A new historical resolution is unlikely to go so far as rehabilitating the Cultural Revolution, most observers agree, but it could recast it as more of a blip. It could also provide an official take on the Tiananmen Square Massacre of 1989 – one that supports the party’s hostility toward democratic reform.

The resolution could also set the stage for more sweeping changes in Mr. Xi’s third term. In recent months, he has spoken of the need to advance “common prosperity,” addressing the rampant inequality that has emerged alongside China’s economic boom. The push has coincided with a major crackdown on the tech sector, which has created many of the country’s billionaires; increased pressure on companies to donate more to charities; and efforts to reform the real estate market, which have been expedited after the near-collapse of developer Evergrande.

“Currently, the world is facing a prominent issue of income inequality,” Mr. Xi said in a recent speech published by the party journal Qiushi last week. “In some countries, the wealth gap and middle-class collapse have aggravated social divisions, political polarization and populism, giving a profound lesson to the world. China must make resolute efforts to prevent polarization, advance common prosperity and realize social harmony and stability.”

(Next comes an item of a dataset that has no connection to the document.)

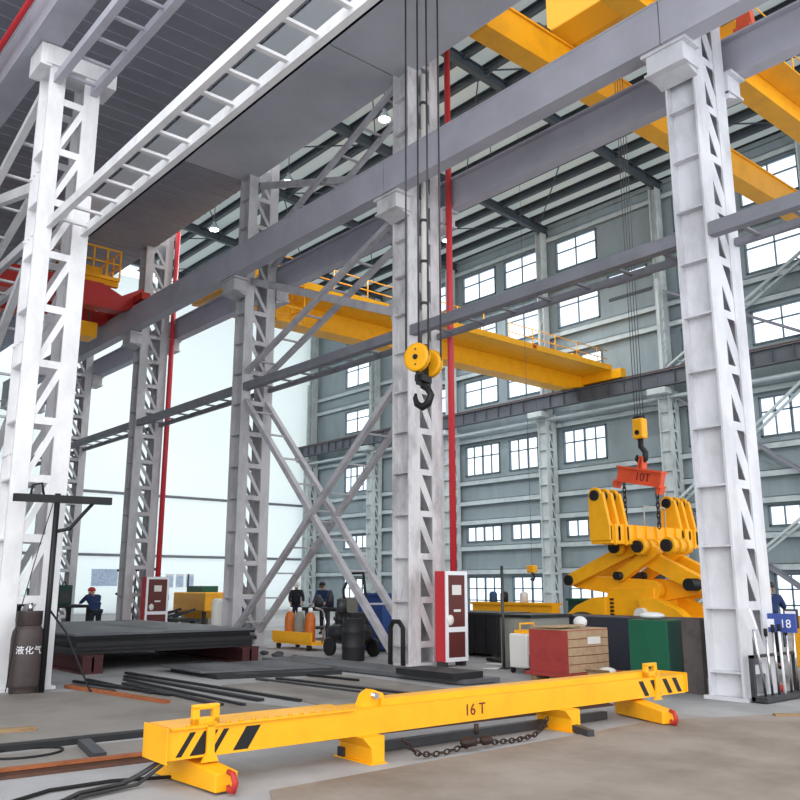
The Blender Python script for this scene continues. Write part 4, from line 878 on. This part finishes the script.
for i, (x, h, r_) in enumerate([(-22.6, .3, .15), (-22.0, .45, .12), (-21.3, .25, .2), (-20.6, .4, .14), (-19.9, .3, .16)]):
    tag(MB().lathe((x, 16.0, .95), [(r_, 0), (r_, h * .7), (r_ * .6, h), (r_ * .3, h + .08)], 12).build('machine_vice' if i % 2 else 'can', M[['steel', 'navy', 'darksteel', 'bluecloth', 'gasorange'][i]]), ['grey can at left end of the dark bench', 'navy bottle second on the dark bench', 'squat dark can in the middle of the bench', 'blue bottle on the dark bench', 'orange can at right end of the dark bench'][i], 'can')
for i in range(9):
    x = -16.9 + (i % 5) * .4 - (i // 5) * 1.6; y = 10.9 + .2 * math.sin(i * 2.1) + (.35 if i > 4 else 0)
    tag(MB().ball((x, y, .05), .1, 1.5, .9, .5, 6).build('scrap_lump', M['gravel']), 'dark scrap lump in the row before the gas bottle cart', 'scrap', 'dark scrap lumps before the cart')
# ------------------------------------------------------------------ far left machines
t = thing('yellow_machine', 'yellow boxy machine on legs before the white end wall', 'machine', (-33, 17.2, 0))
box(-34.4, -31.6, 16.8, 17.8, .6, 1.35).build('hopper', M['craneo'], t, .05); g = MB(); g.prism([(-34.2, 16.85, .6), (-31.8, 16.85, .6), (-32.3, 17.1, .3), (-33.7, 17.1, .3)], (0, .6, 0)); g.build('chute', M['craneo'], t); box(-33.6, -32.2, 17.0, 17.7, 1.35, 1.6).build('cover', M['green'], t)
for x in (-34.2, -31.8):
    for y in (16.9, 17.7): box(x - .06, x + .06, y - .06, y + .06, 0, .6).build('leg', M['darksteel'], t)
MB().cyl((-33.9, 17.2, 1.35), (-33.9, 17.2, 2.1), .04, 8).build('exhaust', M['steel'], t)
t = thing('scrap_trailer', 'dark trolley loaded with scrap below the yellow boxy machine', 'trolley', (-32.5, 15.9, 0))
box(-33.9, -31.2, 15.5, 16.4, .25, .35).build('deck', M['darksteel'], t)
for x in (-33.5, -31.6):
    for y in (15.55, 16.3): MB().cyl((x, y - .04, .16), (x, y + .04, .16), .16, 12).build('wheel', M['rubber'], t)
for i in range(4): MB().bar((-33.7 + i * .6, 15.6, .4), (-33.2 + i * .6, 16.3, .6 + .1 * (i % 2)), .1, .1).build('scrap_piece', M['steel'], t)
t = thing('grey_locker', 'low grey steel lockers right of the left red pipe', 'locker', (-33, 19, 0))
for i in range(3): box(-36 + i * .85, -35.2 + i * .85, 18.0, 18.8, 0, 1.2).build('locker_door', M['greyconc'], t)
tag(MB().lathe((-22.35, 12.3, 0), [(.16, 0), (.17, .03), (.17, 1.15), (.1, 1.25)], 16).build('white_tube', M['offwhite']), 'short white tube standing at the second lattice column', 'tube')
t = thing('welding_table', 'dark welding table with clutter behind the plate pile', 'table', (-29, 9.8, 0))
box(-30.5, -26.6, 9.2, 10.4, .95, 1.03).build('top', M['darksteel'], t)
for x in (-30.3, -28.5, -26.8):
    for y in (9.3, 10.3): box(x - .06, x + .06, y - .06, y + .06, 0, .95).build('leg', M['darksteel'], t)
box(-30.3, -26.8, 9.4, 10.2, .35, .4).build('shelf', M['primer'], t)
for i, (x, y, w_, h, c) in enumerate([(-30.0, 9.7, .5, .5, 'darksteel'), (-29.2, 9.9, .4, .8, 'navy'), (-28.4, 9.7, .6, .4, 'steel'), (-27.7, 9.8, .35, .6, 'greend')]):
    m_ = thing('welding_unit', ['black welding unit at left end of the dark table', 'tall navy welding unit on the dark table', 'wide grey unit on the dark table', 'green unit at right end of the dark table'][i], 'welding unit', (x, y, 1.03))
    box(x - w_ / 2, x + w_ / 2, y - .22, y + .22, 1.03, 1.03 + h).build('housing', M[c], m_, .02); MB().tube([(x - w_ / 2 + .05, y, 1.03 + h), (x - w_ / 2 + .05, y, 1.1 + h), (x + w_ / 2 - .05, y, 1.1 + h), (x + w_ / 2 - .05, y, 1.03 + h)], .02, 6).build('handle', M['black'], m_); box(x + w_ / 2, x + w_ / 2 + .01, y - .15, y + .15, 1.1, 1.03 + h * .7).build('front_panel', M['steel'], m_)
t = thing('guard_frame', 'dark tubular frame standing before the white wall at left', 'frame', (-31, 13.5, 0))
for x in (-33.0, -31.5, -30.0): MB().cyl((x, 13.8, 0), (x, 13.8, 2.2), .04, 8).build('post', M['darksteel'], t)
for z_ in (1.3, 2.2): MB().cyl((-33.2, 13.8, z_), (-29.8, 13.8, z_), .05, 8).build('rail', M['darksteel'], t)
tag(MB().ball((-26.9, 11.6, .2), .22, 1, 1, .95, 8).build('white_bag', M['bag']), 'white bag on the floor left of the far electrical cabinet', 'bag')
# ------------------------------------------------------------------ people
def skin_chain(chains, name, mats_, parent, sub=1):
    bm_v, bm_e, rad = [], [], []
    for ch in chains:
        prev = None
        for p, r_ in ch:
            key = None
            for i, q in enumerate(bm_v):
                if (V(q) - V(p)).length < 1e-4: key = i
            if key is None: bm_v.append(tuple(p)); rad.append(r_); key = len(bm_v) - 1
            if prev is not None and prev != key: bm_e.append((prev, key))
            prev = key
    me = bpy.data.meshes.new(name); me.from_pydata(bm_v, bm_e, []); o = bpy.data.objects.new(name, me); COL.objects.link(o)
    md = o.modifiers.new('skin', 'SKIN'); md.use_smooth_shade = True
    for i, r_ in enumerate(rad): me.skin_vertices[0].data[i].radius = r_ if isinstance(r_, tuple) else (r_, r_)
    me.skin_vertices[0].data[0].use_root = True
    sd = o.modifiers.new('sub', 'SUBSURF'); sd.levels = sub; sd.render_levels = sub
    dg = bpy.context.evaluated_depsgraph_get(); m2 = bpy.data.meshes.new_from_object(o.evaluated_get(dg)); bpy.data.objects.remove(o)
    m2.materials.clear()
    for m in mats_: m2.materials.append(m)
    m2.polygons.foreach_set('use_smooth', [True] * len(m2.polygons))
    r = bpy.data.objects.new(name, m2); COL.objects.link(r); r.parent = parent; return r
def join_into(o, mb):                                # add extra shapes to a body mesh so it stays one mesh
    bm = bmesh.new(); bm.from_mesh(o.data); vs = [bm.verts.new(v) for v in mb.v]
    for f_, mi in zip(mb.f, mb.mi):
        try: q = bm.faces.new([vs[i] for i in f_]); q.material_index = mi; q.smooth = True
        except ValueError: pass
    bmesh.ops.recalc_face_normals(bm, faces=bm.faces); bm.to_mesh(o.data); bm.free()
def person(lab, loc, rz, jacket, trousers, hat, bend=0, arms=((.1, .3), (.1, .35))):
    t = thing('person', lab, 'person', loc); t.rotation_euler = (0, 0, rz)
    c, s = math.cos(bend), math.sin(bend)
    def up(y, z, x=0): dz = z - .92; return (x, -y * c * -1 - dz * s if bend else y, .92 + dz * c + (y * s if bend else 0))
    pel = (0, 0, .92); chest = up(0, 1.28); nk = up(0, 1.47); hd0 = up(-.01, 1.53); hd = up(-.015, 1.63); hd2 = up(-.005, 1.72)
    legs = []; feet = []
    for sx in (-1, 1):
        legs.append([(pel, .13), ((.1 * sx, 0, .84), .095), ((.11 * sx, -.02, .48), .06), ((.12 * sx, .03, .1), .042)]); feet.append([((.12 * sx, .03, .1), .042), ((.12 * sx, .0, .04), .045), ((.13 * sx, -.14, .035), .035)])
    arms_ = []; hands = []
    for sx, (fw, el) in zip((-1, 1), arms):
        sh = up(0, 1.42, .19 * sx); e = V(sh) + V((.05 * sx, -.28 * math.sin(fw), -.28 * math.cos(fw))); w_ = e + V((-.02 * sx, -.25 * math.sin(fw + el), -.25 * math.cos(fw + el)))
        arms_.append([(up(0, 1.40), .1), (sh, .065), (tuple(e), .046), (tuple(w_), .033)])
        dd = (w_ - e).normalized(); hands.append((w_, dd, sx))
    body = skin_chain([[(pel, (.15, .1)), (chest, (.16, .11)), (up(0, 1.40), .1), (nk, .055), (hd0, .06), (hd, (.08, .095)), (hd2, (.06, .07))]] + legs + feet + arms_ + [[(tuple(w_), .033), (tuple(w_ + dd * .05), (.04, .02)), (tuple(w_ + dd * .09), (.042, .018))] for w_, dd, sx in hands], 'body', [M['skin'], M['black']], t)
    g = MB()
    for w_, dd, sx in hands:
        sd = V((0, 1, 0)) if abs(dd.y) < .7 else V((0, 0, 1)); sd = (sd - dd * sd.dot(dd)).normalized(); pn = dd.cross(sd)
        for k in range(4):
            b_ = w_ + dd * .09 + sd * (.028 - .019 * k); L_ = [.07, .08, .075, .055][k]
            g.tube([b_ - dd * .02, b_ + dd * L_ * .5, b_ + dd * L_ * .85 + pn * (.02 * sx)], [.0095, .009, .007], 6)
        b_ = w_ + dd * .03 + sd * .03; g.tube([b_, b_ + sd * .03 + dd * .03, b_ + sd * .03 + dd * .06], [.011, .01, .008], 6)
    h = V(hd); fy = V(up(-.1, 1.62)); fd = (fy - V(up(0, 1.62))).normalized()
    g.ball(tuple(h + fd * .1 + V((0, 0, -.005))), .018, .7, 1, 1.3, 6)
    for sx in (-1, 1): g.ball(tuple(h + V((.085 * sx, 0, 0))), .028, .4, .8, 1.1, 6)
    g.m = 1
    for sx in (-1, 1): g.ball(tuple(h + fd * .085 + V((.03 * sx, 0, .02))), .01, n=5)
    g.bar(tuple(h + fd * .09 + V((-.025, 0, -.045))), tuple(h + fd * .09 + V((.025, 0, -.045))), .008, .006)
    join_into(body, g)
    skin_chain([[(pel, (.17, .125)), ((0, 0, .8), (.15, .12))], [(pel, (.17, .125)), (up(0, 1.05), (.165, .125)), (chest, (.185, .135)), (up(0, 1.40), (.15, .11)), (up(0, 1.47), .075)]] + [[(up(0, 1.40), .1), (a_[1][0], .085), (a_[2][0], .062), (tuple(V(a_[3][0]).lerp(V(a_[2][0]), .08)), .048)] for a_ in arms_], 'jacket', [jacket], t)
    skin_chain([[l[0][:1] + ((.165, .12),), (l[1][0], .112), (l[2][0], .078), (l[3][0], .062)] for l in legs], 'trousers', [trousers], t)
    for f_ in feet: skin_chain([[(f_[0][0], .052), (f_[1][0], .055), (f_[2][0], .045)]], 'boot', [M['black']], t)
    g = MB(); ctr = V(up(.005, 1.66)); g.lathe(tuple(ctr), [(.115, 0), (.118, .03), (.1, .09), (.05, .125), (.01, .13)], 16)
    q = ctr + fd * .12; g.prism([tuple(ctr + V((-.08, 0, 0)) + fd * .06), tuple(ctr + V((.08, 0, 0)) + fd * .06), tuple(ctr + V((.06, 0, -.01)) + fd * .19), tuple(ctr + V((-.06, 0, -.01)) + fd * .19)], (0, 0, .012))
    g.build('cap' if hat is not M['offwhite'] and hat is not M['red'] else 'helmet', hat, None).parent = t
    return t

person('worker in navy jacket and dark cap leaning behind the right column', (-8.5, 17.0, 0), R(200), M['navycloth'], M['darkcloth'], M['black'], .5, ((.9, .6), (.8, .5)))
person('worker in blue grey overalls bending at the second lattice column', (-24.6, 14.6, 0), R(250), M['bluecloth'], M['navycloth'], M['black'], .8, ((.9, .5), (1.0, .4)))
person('worker in blue with red helmet stooping at the dark welding table', (-25.75, 10.1, 0), R(-95), M['navycloth'], M['darkcloth'], M['red'], .8, ((1.0, .5), (1.1, .3)))
person('worker in blue jacket behind the black compressor', (-24.5, 17.6, 0), R(30), M['navycloth'], M['darkcloth'], M['black'], .35, ((.5, .5), (.6, .4)))
person('worker in dark clothes and white helmet behind the gas bottles', (-26.29, 17.6, 0), R(60), M['darkcloth'], M['darkcloth'], M['offwhite'], .3, ((.5, .5), (.6, .4)))
# ------------------------------------------------------------------ daylight, camera, view
w = bpy.data.worlds.new('World'); S.world = w; w.use_nodes = True
bg = w.node_tree.nodes['Background']; bg.inputs[0].default_value = (.93, .97, 1, 1); bg.inputs[1].default_value = 1.85
sun = bpy.data.lights.new('daylight', 'SUN'); sun.energy = 1.2; sun.angle = R(50); sun.color = (1, .98, .95)
so = bpy.data.objects.new('daylight', sun); COL.objects.link(so)
so.rotation_euler = V((-.75, .8, -.42)).to_track_quat('-Z', 'Y').to_euler()
cam = bpy.data.cameras.new('camera'); co = bpy.data.objects.new('camera', cam); COL.objects.link(co); S.camera = co
cam.sensor_width = 36; cam.lens = 850 / 800 * 36; cam.clip_end = 300; cam.clip_start = .05
pitch = math.atan(186 / 850); az = R(40.6)
fwd = V((-math.cos(az) * math.cos(pitch), math.sin(az) * math.cos(pitch), math.sin(pitch)))
co.location = (0, 0, 1.6); co.rotation_euler = fwd.to_track_quat('-Z', 'Y').to_euler()
S.view_settings.view_transform = 'Standard'; S.view_settings.look = 'None'; S.view_settings.gamma = 1; S.view_settings.use_curve_mapping = False
S.view_settings.exposure = 0.08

But while Mr. Xi envisions a more equal distribution of wealth, his is no socialist transformation. He has warned against the “trap of ‘welfarism’ that encourages laziness” and attacked the “lying flat” movement, which sees young people abandoning the striving, consumerist goals of modern China and pursuing a more low-key, less-stressful lifestyle.

There also are hints of a more radical transformation not yet openly endorsed by Mr. Xi.

In August, writer Li Guangman argued that “a monumental change is taking place in China.” The previously little-known blogger’s article was widely republished by state media, including the People’s Daily, the mouthpiece of the Communist Party, indicating at least tacit support for his arguments at high levels within the party.

According to Mr. Li, China’s economic, financial, cultural and political spheres are already undergoing “a profound revolution,” one that will “wash away all the dust.”

“Capital markets will no longer be paradise for get-rich-quick capitalists, cultural markets will no longer be heaven for sissy-boy stars, and news and public opinion will no longer be in the position of worshipping Western culture,” he wrote. “It is a return to the revolutionary spirit, a return to heroism, a return to courage and righteousness.”

This is all occurring in “direct response to an increasingly fraught and complex international landscape,” he continued, “and a direct response to the savage and violent attacks that the U.S. has already begun to launch against China.”

Such “wolf warrior” rhetoric was also included in the announcement of the coming historical resolution, a reference to China’s new, assertive style of diplomacy, noted Patricia Thornton, a professor of Chinese politics at the University of Oxford.

Repeated references to “bullying” and “enslavement” of China by foreign powers “underscore the persistence of a threatening international environment China has historically faced, and it is likely that the resolution will emphasize that such threats continue in the present, necessitating a vigorous, robust and pro-active defence of China’s national interests moving forward,” she said.